## [What to work on]
Copy nothing but the text: reproduce each line of the listing exactly and leave the pictures out.

## [Input data]
## Start
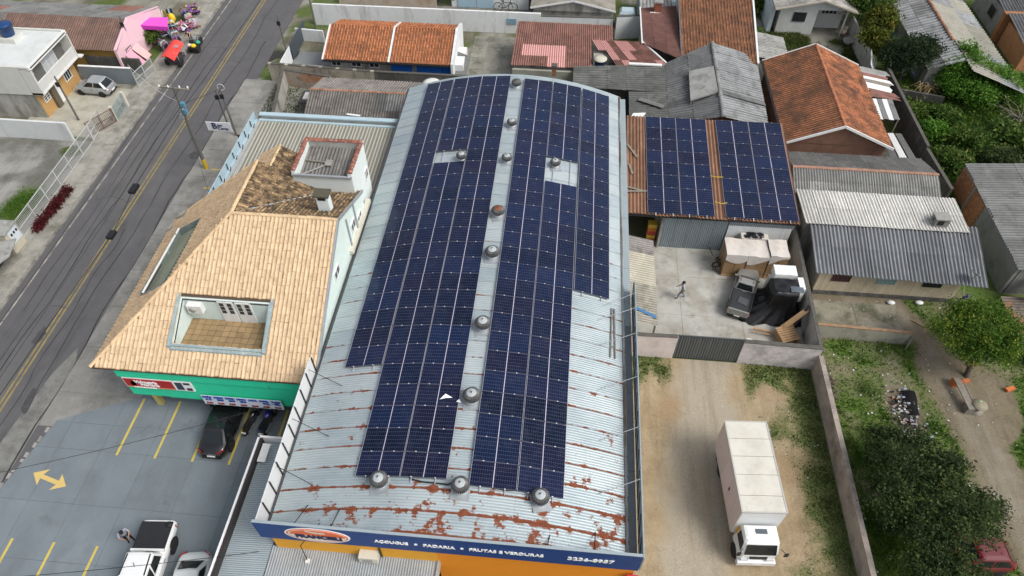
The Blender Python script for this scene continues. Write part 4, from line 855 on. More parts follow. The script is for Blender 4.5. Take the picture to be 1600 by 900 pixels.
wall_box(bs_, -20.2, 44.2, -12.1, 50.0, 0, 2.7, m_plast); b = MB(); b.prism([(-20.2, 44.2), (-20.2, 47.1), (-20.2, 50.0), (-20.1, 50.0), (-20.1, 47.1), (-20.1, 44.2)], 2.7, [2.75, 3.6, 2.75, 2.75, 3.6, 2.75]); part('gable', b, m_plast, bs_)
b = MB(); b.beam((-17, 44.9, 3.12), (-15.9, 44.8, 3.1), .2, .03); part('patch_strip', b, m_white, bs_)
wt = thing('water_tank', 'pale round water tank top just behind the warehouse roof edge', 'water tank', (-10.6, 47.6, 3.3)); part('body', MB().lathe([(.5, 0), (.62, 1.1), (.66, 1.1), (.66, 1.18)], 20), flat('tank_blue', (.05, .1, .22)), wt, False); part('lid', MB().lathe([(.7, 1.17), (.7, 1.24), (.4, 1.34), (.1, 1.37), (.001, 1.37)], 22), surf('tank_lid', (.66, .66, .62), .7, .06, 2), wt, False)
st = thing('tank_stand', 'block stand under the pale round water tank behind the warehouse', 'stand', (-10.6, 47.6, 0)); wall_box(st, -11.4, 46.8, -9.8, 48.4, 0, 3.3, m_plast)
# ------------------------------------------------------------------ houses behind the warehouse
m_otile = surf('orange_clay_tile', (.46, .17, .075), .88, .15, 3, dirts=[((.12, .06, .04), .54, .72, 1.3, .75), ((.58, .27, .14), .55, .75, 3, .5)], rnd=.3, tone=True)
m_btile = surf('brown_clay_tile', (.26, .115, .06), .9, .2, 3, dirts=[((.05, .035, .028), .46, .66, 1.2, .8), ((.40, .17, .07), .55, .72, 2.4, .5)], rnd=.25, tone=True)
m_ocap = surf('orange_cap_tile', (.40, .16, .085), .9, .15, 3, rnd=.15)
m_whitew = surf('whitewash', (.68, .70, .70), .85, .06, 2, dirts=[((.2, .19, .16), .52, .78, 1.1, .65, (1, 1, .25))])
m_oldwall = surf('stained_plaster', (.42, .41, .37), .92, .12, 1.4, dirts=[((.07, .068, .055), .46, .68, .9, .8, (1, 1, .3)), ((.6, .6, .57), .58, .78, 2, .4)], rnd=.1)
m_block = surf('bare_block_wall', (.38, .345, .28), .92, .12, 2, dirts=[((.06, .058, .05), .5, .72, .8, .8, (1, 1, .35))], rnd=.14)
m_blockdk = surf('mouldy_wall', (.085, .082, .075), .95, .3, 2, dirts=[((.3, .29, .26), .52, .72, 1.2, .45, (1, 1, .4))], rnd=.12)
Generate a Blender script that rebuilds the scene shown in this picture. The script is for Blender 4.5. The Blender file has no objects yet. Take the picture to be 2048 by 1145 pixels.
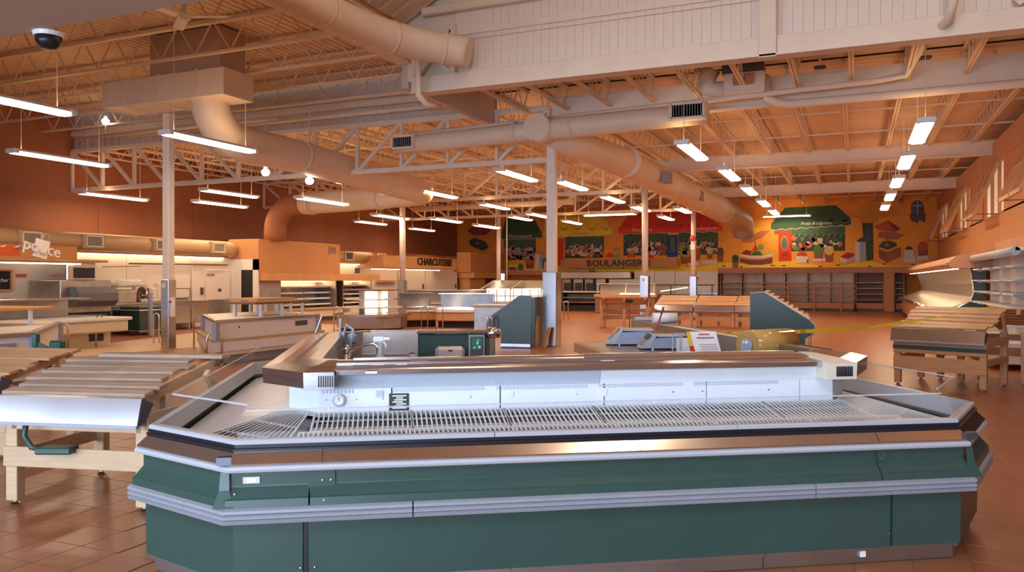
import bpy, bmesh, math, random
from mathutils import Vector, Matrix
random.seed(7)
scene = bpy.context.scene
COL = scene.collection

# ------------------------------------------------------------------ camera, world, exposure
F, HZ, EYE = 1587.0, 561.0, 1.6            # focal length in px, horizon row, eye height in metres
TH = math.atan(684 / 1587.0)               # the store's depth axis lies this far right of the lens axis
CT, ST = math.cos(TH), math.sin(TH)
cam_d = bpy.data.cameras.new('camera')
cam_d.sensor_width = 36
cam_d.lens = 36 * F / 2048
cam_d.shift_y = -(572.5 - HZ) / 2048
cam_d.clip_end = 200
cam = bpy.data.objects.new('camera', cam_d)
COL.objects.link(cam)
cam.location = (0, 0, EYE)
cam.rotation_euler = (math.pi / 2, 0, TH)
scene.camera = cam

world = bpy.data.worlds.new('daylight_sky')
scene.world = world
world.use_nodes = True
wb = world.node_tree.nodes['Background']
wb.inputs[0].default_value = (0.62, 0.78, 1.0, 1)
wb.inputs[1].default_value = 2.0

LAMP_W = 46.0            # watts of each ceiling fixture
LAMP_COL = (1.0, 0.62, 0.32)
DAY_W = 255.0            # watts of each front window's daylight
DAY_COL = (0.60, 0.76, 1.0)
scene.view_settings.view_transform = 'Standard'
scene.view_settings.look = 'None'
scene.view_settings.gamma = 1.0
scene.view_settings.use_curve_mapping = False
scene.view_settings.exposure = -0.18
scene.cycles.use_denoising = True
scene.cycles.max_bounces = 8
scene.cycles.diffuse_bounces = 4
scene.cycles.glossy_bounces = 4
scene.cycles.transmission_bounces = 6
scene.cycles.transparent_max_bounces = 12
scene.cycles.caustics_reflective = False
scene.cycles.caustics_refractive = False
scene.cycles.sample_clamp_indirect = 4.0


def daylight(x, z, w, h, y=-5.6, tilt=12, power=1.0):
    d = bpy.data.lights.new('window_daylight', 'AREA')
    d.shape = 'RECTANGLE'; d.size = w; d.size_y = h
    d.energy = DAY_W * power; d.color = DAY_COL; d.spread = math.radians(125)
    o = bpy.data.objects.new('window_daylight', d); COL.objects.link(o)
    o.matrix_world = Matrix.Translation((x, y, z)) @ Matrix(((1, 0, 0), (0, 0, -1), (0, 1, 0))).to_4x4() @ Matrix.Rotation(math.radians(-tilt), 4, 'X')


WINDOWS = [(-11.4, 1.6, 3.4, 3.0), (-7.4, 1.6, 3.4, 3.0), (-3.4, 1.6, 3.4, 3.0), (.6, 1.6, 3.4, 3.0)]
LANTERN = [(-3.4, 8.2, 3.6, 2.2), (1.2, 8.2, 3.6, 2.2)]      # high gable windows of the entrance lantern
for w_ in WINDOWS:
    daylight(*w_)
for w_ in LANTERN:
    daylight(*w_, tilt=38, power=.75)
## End
## [Exercise answer]
The Blender Python script for this scene continues. Write part 4, from line 855 on. More parts follow. The script is for Blender 4.5. Take the picture to be 1600 by 900 pixels.
wall_box(bs_, -20.2, 44.2, -12.1, 50.0, 0, 2.7, m_plast); b = MB(); b.prism([(-20.2, 44.2), (-20.2, 47.1), (-20.2, 50.0), (-20.1, 50.0), (-20.1, 47.1), (-20.1, 44.2)], 2.7, [2.75, 3.6, 2.75, 2.75, 3.6, 2.75]); part('gable', b, m_plast, bs_)
b = MB(); b.beam((-17, 44.9, 3.12), (-15.9, 44.8, 3.1), .2, .03); part('patch_strip', b, m_white, bs_)
wt = thing('water_tank', 'pale round water tank top just behind the warehouse roof edge', 'water tank', (-10.6, 47.6, 3.3)); part('body', MB().lathe([(.5, 0), (.62, 1.1), (.66, 1.1), (.66, 1.18)], 20), flat('tank_blue', (.05, .1, .22)), wt, False); part('lid', MB().lathe([(.7, 1.17), (.7, 1.24), (.4, 1.34), (.1, 1.37), (.001, 1.37)], 22), surf('tank_lid', (.66, .66, .62), .7, .06, 2), wt, False)
st = thing('tank_stand', 'block stand under the pale round water tank behind the warehouse', 'stand', (-10.6, 47.6, 0)); wall_box(st, -11.4, 46.8, -9.8, 48.4, 0, 3.3, m_plast)
# ------------------------------------------------------------------ houses behind the warehouse
m_otile = surf('orange_clay_tile', (.46, .17, .075), .88, .15, 3, dirts=[((.12, .06, .04), .54, .72, 1.3, .75), ((.58, .27, .14), .55, .75, 3, .5)], rnd=.3, tone=True)
m_btile = surf('brown_clay_tile', (.26, .115, .06), .9, .2, 3, dirts=[((.05, .035, .028), .46, .66, 1.2, .8), ((.40, .17, .07), .55, .72, 2.4, .5)], rnd=.25, tone=True)
m_ocap = surf('orange_cap_tile', (.40, .16, .085), .9, .15, 3, rnd=.15)
m_whitew = surf('whitewash', (.68, .70, .70), .85, .06, 2, dirts=[((.2, .19, .16), .52, .78, 1.1, .65, (1, 1, .25))])
m_oldwall = surf('stained_plaster', (.42, .41, .37), .92, .12, 1.4, dirts=[((.07, .068, .055), .46, .68, .9, .8, (1, 1, .3)), ((.6, .6, .57), .58, .78, 2, .4)], rnd=.1)
m_block = surf('bare_block_wall', (.38, .345, .28), .92, .12, 2, dirts=[((.06, .058, .05), .5, .72, .8, .8, (1, 1, .35))], rnd=.14)
m_blockdk = surf('mouldy_wall', (.085, .082, .075), .95, .3, 2, dirts=[((.3, .29, .26), .52, .72, 1.2, .45, (1, 1, .4))], rnd=.12)
Generate a Blender script that rebuilds the scene shown in this picture. The script is for Blender 4.5. The Blender file has no objects yet. Take the picture to be 2048 by 1145 pixels.
import bpy, bmesh, math, random
from mathutils import Vector, Matrix
random.seed(7)
scene = bpy.context.scene
COL = scene.collection

# ------------------------------------------------------------------ camera, world, exposure
F, HZ, EYE = 1587.0, 561.0, 1.6            # focal length in px, horizon row, eye height in metres
TH = math.atan(684 / 1587.0)               # the store's depth axis lies this far right of the lens axis
CT, ST = math.cos(TH), math.sin(TH)
cam_d = bpy.data.cameras.new('camera')
cam_d.sensor_width = 36
cam_d.lens = 36 * F / 2048
cam_d.shift_y = -(572.5 - HZ) / 2048
cam_d.clip_end = 200
cam = bpy.data.objects.new('camera', cam_d)
COL.objects.link(cam)
cam.location = (0, 0, EYE)
cam.rotation_euler = (math.pi / 2, 0, TH)
scene.camera = cam

world = bpy.data.worlds.new('daylight_sky')
scene.world = world
world.use_nodes = True
wb = world.node_tree.nodes['Background']
wb.inputs[0].default_value = (0.62, 0.78, 1.0, 1)
wb.inputs[1].default_value = 2.0

LAMP_W = 46.0            # watts of each ceiling fixture
LAMP_COL = (1.0, 0.62, 0.32)
DAY_W = 255.0            # watts of each front window's daylight
DAY_COL = (0.60, 0.76, 1.0)
scene.view_settings.view_transform = 'Standard'
scene.view_settings.look = 'None'
scene.view_settings.gamma = 1.0
scene.view_settings.use_curve_mapping = False
scene.view_settings.exposure = -0.18
scene.cycles.use_denoising = True
scene.cycles.max_bounces = 8
scene.cycles.diffuse_bounces = 4
scene.cycles.glossy_bounces = 4
scene.cycles.transmission_bounces = 6
scene.cycles.transparent_max_bounces = 12
scene.cycles.caustics_reflective = False
scene.cycles.caustics_refractive = False
scene.cycles.sample_clamp_indirect = 4.0


def daylight(x, z, w, h, y=-5.6, tilt=12, power=1.0):
    d = bpy.data.lights.new('window_daylight', 'AREA')
    d.shape = 'RECTANGLE'; d.size = w; d.size_y = h
    d.energy = DAY_W * power; d.color = DAY_COL; d.spread = math.radians(125)
    o = bpy.data.objects.new('window_daylight', d); COL.objects.link(o)
    o.matrix_world = Matrix.Translation((x, y, z)) @ Matrix(((1, 0, 0), (0, 0, -1), (0, 1, 0))).to_4x4() @ Matrix.Rotation(math.radians(-tilt), 4, 'X')


WINDOWS = [(-11.4, 1.6, 3.4, 3.0), (-7.4, 1.6, 3.4, 3.0), (-3.4, 1.6, 3.4, 3.0), (.6, 1.6, 3.4, 3.0)]
LANTERN = [(-3.4, 8.2, 3.6, 2.2), (1.2, 8.2, 3.6, 2.2)]      # high gable windows of the entrance lantern
for w_ in WINDOWS:
    daylight(*w_)
for w_ in LANTERN:
    daylight(*w_, tilt=38, power=.75)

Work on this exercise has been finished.